As with everything there is more to this once one delves a little deeper. SUN's ideas about OLTP seem to have a rather blue hue. IBM, who have both most to gain and most to lose with EJBs are enthusiastic adopters of these SUN promulgated standards. It could be argued that it is IBM who make and break standards in these areas as can be seen with the ACSE/Presentation Transaction Processing API (XAP), an earlier ISO effort at interlinking disparate TP monitors. IBM didn't support XAP and it effectively died shortly after. Suffice to say that there is much too-ing and fro-ing between IBM and SUN. IBM have had a run in with the Department of Justice and is probably happy that SUN are seen to be in charge of all this. That IBM have adopted Enterprise Java Beans (EJB) so strongly is a good portent for their future success. Presently CICS and shortly IMS will be EJB-ized, and since these two TPM represent the plumbing to 90% of the world's e-commerce, well enough said.

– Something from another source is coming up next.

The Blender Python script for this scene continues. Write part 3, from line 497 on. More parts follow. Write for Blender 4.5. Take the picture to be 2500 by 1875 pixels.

The two main things that are driving all this, of course, are the opportunities of new business afforded by the paradigm shift to e-commerce leveraged by the Web (now there's some management speak for you) and the Spector at the feast that is Microsoft. Microsoft wield enormous power with their total domination of the present desk top. Everybody fears what they can do with it, especially if they come to own the interface to the Internet with their Web Browser, Internet Explorer. They would be in a position to dictate the way that the middleware and commerce over the Internet would work and thence much of the rest of the system. It is fair to say that fear of Microsoft is keeping everybody on board with EJBs, and that it is quite possible that without Microsoft the whole EJB thing would fragment.
So what would a realistic EJB system look like. This is of course a
matter of much speculation and argument between practitioners. It is more
than likely that the somewhat idealised pure EJB systems seen in some
publications will not be realised. For one thing nobody is going to
completely rewrite the software that currently supports their business
simply to have it in the Language du jour, Java. What is more
likely is that the EBJ component will be a significant new addition
which will interface to the Web, perhaps bring self-service Web based
financial transactions, which have until now been provided by agents in
branches using rather more traditional interfaces.